Я не хочу преувеличивать значение доязыковой веры: при отсутствии слов можно говорить только об очень простом и примитивном содержании мысли. Слова — общественны, постоянны (если написаны) и могут создаваться по желанию. Эти преимущества дают возможность того, что на словах базируются более сложные привычки, чем привычки, базирующиеся на бессловесных идеях и образах. Приобретая словесные привычки, мы готовим себя к действительным ситуациям, в которых мы можем оказаться. Более того, благодаря этому знание может быть объективировано в справочных книгах и быть только тогда к услугам человека, когда оно ему понадобится. Вспомним телефонную книгу: никому нет надобности знать её содержание или какую-то часть его, за исключением определенных моментов. Люди, которые готовят эту книгу, могут никогда не пользоваться ею, а огромное большинство тех, кто ею пользуется, не принимали никакого участия в её составлении.
Этот вид обобществленного потенциального знания возможен только благодаря языку, а именно письменному языку. Все, что нужно знать телефонному абоненту, есть простое предписание для выведения соответствующих действий из соответствующей записи в книге. Благодаря такому приспособлению мы в огромной степени уменьшаем количество знания, которое нам нужно носить в своей голове.

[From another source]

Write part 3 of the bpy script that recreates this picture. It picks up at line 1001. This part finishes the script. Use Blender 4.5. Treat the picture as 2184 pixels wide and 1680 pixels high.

Все обобщенное знание — этого же рода. Допустим, что книга по географии говорит мне, что Семипалатинск — областной город Казахстана на территории СССР. Это знание останется для меня чисто вербальным, пока у меня не будет случая поехать в Семипалатинск, но если бы это случилось, то существуют правила, посредством которых слова книги скажут мне, как осуществить желаемые действия. В таком случае можно сказать, что я понимаю слова, если я знаю, какие действия они предписывают, когда у меня имеется желание, связанное со значением слов, или, в крайнем случае, просто желание знать, что слова значат. Вы можете испытывать желание увидеть горы Алтая, не зная о них ничего, кроме их названия. В этом случае путеводитель скажет вам, что вы должны сделать, чтобы знать содержание предложения: «Это Алтайские горы». Если вы изучили арифметику, вы можете действовать во всех тех бесчисленных случаях, когда вам нужно сосчитать сдачу в магазине, но когда вы только изучаете арифметику, вам не нужно думать о её применении. Таким образом, область чисто словесного знания становится все шире и шире, и, наконец, становится легко забыть, что словесное знание имеет какое-то отношение к чувственному опыту. Но иначе, чем через это отношение, мы не можем определить эмпирическую истинность или ложность, и забвение этого оказывается фатальным для всякой надежды на здравую философию.